**Exercise prompt**. Only the lines from the first one through the line with "scene.view_settings.exposure = 0" should be printed, exactly as they appear.
:::
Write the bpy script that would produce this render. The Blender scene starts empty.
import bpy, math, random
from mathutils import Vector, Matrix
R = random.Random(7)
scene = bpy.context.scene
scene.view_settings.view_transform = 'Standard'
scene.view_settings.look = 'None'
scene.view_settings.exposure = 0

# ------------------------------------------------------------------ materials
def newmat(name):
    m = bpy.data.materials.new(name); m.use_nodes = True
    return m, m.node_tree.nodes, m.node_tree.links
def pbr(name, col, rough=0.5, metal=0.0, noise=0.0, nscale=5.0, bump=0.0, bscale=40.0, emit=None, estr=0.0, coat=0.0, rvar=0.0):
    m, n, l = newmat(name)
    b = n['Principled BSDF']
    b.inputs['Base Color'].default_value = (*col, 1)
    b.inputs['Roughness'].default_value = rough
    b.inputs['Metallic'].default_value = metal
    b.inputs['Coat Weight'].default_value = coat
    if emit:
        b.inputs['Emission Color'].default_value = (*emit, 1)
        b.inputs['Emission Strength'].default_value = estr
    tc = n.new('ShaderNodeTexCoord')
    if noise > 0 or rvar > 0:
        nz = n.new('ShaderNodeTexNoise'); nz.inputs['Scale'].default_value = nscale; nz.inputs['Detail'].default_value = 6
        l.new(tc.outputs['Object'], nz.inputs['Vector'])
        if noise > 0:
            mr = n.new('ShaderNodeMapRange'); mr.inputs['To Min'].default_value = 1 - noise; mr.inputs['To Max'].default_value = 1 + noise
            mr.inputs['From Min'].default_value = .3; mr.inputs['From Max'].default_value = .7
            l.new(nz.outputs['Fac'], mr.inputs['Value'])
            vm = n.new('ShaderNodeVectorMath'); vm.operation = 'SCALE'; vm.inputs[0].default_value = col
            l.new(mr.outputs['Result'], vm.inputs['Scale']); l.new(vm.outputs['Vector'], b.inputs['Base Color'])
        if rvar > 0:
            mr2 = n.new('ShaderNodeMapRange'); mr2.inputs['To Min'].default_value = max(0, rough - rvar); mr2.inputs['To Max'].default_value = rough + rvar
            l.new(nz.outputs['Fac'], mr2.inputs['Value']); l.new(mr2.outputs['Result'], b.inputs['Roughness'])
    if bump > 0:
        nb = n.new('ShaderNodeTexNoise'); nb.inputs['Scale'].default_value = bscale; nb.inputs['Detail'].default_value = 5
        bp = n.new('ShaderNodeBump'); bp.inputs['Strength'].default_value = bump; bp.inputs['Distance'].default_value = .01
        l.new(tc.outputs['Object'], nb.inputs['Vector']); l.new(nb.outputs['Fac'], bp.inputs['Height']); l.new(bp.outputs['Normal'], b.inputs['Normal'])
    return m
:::
**Result**.
Write the bpy script that would produce this render. The Blender scene starts empty.
import bpy, math, random
from mathutils import Vector, Matrix
R = random.Random(7)
scene = bpy.context.scene
scene.view_settings.view_transform = 'Standard'
scene.view_settings.look = 'None'
scene.view_settings.exposure = 0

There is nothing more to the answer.